Wednesday, January 20, 2021

446. SALOME. From my (unpublished) ENCYCLOPEDIA OF THE NEW YORK STAGE, 1970--1975.

Lindsay Kemp.

SALOME [Dramatic Revival] A: Oscar Wilde; AD/D: Lindsay Kemp; S: Chris Sedimaur; L: David Andrews; M: William Hellerman; P: New York Theatre Ensemble i/a/w Alan Eichler and Ron Link; T: Truck and Warehouse Theatre (OB); 1/8/75-2/16/75 (30)

Scottish mime Lindsay Kemp--the Taylor Mac of his day--followed up his Broadway production of Flower with this eccentric Off-Broadway revival of Oscar Wilde’s one-act play, which the author wrote in French in 1893, years before it was allowed a public performance. Kemp, whose transvestite methods were evident in Flowers, brought a similar touch to Salome, doing it with an all-male cast. 

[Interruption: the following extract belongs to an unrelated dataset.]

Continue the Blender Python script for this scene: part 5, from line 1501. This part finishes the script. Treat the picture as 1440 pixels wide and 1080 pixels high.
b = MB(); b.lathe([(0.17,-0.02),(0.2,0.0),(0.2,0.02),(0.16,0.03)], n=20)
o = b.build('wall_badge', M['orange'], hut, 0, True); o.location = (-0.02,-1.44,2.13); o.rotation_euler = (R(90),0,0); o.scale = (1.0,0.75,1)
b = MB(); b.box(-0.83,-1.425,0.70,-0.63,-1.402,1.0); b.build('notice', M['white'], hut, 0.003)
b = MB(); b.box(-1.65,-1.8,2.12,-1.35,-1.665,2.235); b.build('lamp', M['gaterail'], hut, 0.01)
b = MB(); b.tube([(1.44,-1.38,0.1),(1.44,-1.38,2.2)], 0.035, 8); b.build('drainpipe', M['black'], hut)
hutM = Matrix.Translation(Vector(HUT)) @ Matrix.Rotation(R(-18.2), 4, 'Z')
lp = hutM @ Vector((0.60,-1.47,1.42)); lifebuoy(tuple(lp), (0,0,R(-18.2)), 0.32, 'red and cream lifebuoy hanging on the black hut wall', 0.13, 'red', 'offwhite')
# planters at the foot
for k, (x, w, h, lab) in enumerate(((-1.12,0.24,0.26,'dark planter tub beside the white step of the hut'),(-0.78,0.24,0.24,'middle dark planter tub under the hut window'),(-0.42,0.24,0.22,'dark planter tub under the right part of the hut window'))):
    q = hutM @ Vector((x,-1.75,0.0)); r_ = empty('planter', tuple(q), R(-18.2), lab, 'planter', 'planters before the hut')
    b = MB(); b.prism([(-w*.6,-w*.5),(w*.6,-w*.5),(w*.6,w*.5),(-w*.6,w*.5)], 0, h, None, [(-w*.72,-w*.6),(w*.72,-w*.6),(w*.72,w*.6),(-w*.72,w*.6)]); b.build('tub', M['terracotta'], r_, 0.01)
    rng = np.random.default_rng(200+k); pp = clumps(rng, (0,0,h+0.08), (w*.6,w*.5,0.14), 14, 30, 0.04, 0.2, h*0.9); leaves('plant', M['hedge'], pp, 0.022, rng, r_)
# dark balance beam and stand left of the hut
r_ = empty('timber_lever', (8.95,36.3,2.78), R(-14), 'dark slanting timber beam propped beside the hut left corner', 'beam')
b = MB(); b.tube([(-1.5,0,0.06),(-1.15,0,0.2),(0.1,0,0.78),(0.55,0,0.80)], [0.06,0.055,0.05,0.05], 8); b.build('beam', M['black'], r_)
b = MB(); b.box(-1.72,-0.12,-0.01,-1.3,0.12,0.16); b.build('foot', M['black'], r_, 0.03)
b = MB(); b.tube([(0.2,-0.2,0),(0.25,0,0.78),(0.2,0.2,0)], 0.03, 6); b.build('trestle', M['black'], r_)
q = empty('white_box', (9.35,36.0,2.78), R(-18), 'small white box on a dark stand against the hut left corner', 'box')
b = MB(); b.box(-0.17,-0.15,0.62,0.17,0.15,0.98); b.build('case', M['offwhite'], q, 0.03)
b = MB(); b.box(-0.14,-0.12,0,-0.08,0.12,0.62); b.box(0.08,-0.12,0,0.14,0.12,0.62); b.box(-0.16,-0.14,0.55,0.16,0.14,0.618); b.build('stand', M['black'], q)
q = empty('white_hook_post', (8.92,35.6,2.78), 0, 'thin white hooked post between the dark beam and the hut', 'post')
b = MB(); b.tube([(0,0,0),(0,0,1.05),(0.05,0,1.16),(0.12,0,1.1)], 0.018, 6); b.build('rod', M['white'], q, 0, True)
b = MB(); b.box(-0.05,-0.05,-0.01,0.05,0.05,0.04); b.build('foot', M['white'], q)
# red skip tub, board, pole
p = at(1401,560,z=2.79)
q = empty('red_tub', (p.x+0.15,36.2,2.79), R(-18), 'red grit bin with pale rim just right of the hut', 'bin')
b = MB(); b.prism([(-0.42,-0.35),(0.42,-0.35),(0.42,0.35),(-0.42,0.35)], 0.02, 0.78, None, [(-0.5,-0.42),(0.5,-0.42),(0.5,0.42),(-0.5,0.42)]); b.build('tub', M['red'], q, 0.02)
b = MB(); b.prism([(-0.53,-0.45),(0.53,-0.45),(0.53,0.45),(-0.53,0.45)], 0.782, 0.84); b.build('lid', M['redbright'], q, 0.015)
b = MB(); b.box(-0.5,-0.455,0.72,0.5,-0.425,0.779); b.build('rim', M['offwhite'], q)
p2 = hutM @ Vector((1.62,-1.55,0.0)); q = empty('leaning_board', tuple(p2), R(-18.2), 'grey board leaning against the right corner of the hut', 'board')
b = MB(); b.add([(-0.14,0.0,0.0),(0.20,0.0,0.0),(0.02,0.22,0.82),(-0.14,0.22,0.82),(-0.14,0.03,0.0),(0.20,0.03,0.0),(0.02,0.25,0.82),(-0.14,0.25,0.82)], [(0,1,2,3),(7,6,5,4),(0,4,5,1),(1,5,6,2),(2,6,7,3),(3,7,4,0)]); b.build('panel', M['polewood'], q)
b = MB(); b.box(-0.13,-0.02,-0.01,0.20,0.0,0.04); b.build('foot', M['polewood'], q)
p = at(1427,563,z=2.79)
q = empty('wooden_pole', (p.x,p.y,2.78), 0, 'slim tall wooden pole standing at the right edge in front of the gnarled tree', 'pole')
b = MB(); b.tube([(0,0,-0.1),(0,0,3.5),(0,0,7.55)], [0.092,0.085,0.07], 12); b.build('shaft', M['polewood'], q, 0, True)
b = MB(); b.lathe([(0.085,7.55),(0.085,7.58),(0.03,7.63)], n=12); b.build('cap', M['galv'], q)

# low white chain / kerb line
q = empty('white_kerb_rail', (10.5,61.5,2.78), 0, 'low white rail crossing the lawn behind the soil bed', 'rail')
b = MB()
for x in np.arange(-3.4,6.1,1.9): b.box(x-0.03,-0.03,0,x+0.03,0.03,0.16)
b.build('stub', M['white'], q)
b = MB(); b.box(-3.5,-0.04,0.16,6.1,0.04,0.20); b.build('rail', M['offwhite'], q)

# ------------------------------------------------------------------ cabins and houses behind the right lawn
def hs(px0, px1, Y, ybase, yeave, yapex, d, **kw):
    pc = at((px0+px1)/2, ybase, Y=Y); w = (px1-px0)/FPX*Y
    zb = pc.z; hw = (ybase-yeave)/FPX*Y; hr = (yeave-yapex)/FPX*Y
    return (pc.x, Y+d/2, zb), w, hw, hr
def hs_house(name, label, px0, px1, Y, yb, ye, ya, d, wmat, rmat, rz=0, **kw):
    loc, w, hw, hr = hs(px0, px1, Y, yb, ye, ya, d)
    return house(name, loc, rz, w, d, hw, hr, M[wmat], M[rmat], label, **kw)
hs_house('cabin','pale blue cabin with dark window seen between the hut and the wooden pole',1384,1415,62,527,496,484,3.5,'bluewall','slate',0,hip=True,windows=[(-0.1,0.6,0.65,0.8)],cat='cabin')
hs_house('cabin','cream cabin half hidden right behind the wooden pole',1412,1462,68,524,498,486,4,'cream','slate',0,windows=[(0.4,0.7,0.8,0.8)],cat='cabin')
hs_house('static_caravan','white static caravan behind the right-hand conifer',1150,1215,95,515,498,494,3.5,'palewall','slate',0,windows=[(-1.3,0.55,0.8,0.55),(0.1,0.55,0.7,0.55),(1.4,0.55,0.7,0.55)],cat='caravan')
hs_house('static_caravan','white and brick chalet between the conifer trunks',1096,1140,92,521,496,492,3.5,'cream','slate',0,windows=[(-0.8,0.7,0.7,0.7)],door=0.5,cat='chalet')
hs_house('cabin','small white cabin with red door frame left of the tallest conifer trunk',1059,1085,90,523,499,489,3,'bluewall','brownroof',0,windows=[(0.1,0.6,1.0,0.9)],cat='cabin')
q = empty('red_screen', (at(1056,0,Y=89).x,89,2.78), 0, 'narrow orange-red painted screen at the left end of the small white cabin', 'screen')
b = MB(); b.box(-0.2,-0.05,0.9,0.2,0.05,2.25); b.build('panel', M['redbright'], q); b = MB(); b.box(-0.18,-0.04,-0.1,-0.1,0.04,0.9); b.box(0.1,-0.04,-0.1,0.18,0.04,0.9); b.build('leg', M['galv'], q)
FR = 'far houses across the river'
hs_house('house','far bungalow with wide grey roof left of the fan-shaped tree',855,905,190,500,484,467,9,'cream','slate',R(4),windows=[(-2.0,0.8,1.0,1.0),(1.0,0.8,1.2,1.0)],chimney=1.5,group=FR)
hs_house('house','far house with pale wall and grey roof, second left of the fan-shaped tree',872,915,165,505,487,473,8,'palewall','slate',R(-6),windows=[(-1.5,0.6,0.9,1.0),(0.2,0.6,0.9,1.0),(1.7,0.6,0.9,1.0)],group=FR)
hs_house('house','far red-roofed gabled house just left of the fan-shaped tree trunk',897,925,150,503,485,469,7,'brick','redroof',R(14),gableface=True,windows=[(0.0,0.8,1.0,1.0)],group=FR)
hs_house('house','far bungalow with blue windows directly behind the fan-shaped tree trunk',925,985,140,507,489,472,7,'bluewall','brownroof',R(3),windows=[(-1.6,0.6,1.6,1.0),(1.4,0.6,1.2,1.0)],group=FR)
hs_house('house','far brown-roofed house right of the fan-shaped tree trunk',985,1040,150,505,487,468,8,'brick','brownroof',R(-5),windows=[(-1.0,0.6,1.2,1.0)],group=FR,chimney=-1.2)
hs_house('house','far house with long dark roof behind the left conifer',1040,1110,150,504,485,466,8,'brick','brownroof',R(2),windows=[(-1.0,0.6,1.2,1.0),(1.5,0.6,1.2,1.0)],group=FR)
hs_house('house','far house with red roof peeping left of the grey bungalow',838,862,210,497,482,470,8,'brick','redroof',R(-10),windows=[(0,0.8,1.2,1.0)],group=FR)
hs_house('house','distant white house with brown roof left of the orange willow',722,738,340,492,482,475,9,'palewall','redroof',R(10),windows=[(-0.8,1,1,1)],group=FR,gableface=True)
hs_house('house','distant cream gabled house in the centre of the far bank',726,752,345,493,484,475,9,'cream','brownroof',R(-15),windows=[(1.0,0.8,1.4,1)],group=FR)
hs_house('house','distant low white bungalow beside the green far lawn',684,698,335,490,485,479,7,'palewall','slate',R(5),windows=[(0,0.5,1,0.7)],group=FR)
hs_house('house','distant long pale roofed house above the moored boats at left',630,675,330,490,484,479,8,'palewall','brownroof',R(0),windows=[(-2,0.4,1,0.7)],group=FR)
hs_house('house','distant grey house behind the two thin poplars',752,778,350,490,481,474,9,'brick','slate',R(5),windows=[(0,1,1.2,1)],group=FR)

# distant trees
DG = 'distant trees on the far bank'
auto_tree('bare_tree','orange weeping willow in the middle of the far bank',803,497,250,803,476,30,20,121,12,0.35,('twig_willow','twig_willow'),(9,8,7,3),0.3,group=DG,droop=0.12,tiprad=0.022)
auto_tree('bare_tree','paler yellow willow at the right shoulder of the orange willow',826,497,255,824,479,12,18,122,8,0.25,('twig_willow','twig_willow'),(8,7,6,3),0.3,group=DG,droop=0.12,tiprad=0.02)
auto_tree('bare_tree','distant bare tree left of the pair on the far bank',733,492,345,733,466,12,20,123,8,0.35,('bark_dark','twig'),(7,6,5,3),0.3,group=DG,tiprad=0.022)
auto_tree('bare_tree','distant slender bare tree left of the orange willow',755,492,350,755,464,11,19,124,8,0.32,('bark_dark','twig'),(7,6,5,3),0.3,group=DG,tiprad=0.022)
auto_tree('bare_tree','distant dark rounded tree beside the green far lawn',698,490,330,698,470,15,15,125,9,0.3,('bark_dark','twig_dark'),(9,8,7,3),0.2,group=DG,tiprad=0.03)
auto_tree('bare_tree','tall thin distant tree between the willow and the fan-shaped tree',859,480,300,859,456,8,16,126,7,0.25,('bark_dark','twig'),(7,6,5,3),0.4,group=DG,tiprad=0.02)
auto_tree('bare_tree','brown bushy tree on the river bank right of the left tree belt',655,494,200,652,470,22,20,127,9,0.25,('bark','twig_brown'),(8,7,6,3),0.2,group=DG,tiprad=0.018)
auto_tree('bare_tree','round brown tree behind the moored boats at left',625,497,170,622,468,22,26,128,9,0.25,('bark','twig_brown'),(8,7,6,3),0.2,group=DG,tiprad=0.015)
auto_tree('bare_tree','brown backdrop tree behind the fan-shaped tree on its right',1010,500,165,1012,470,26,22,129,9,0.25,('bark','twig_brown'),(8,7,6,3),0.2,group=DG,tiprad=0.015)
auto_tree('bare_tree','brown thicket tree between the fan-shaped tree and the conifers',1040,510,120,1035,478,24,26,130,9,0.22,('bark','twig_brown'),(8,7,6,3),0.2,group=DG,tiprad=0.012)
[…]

His attempt to conceptualize the staging began promisingly enough with an opening tableau in which the briefly-dressed company, wearing white clown makeup, stood stock still for several minutes. However, as Clive Barnes pointed out, the moment they began speaking Wilde’s words, the play flew out the window.

Kemp himself played Salomé in this travesty version of Wilde’s melodrama, but his performance was “a display rather than a characterization,” wrote Barnes. The critic also faulted the show as tedious, humorless, and bland.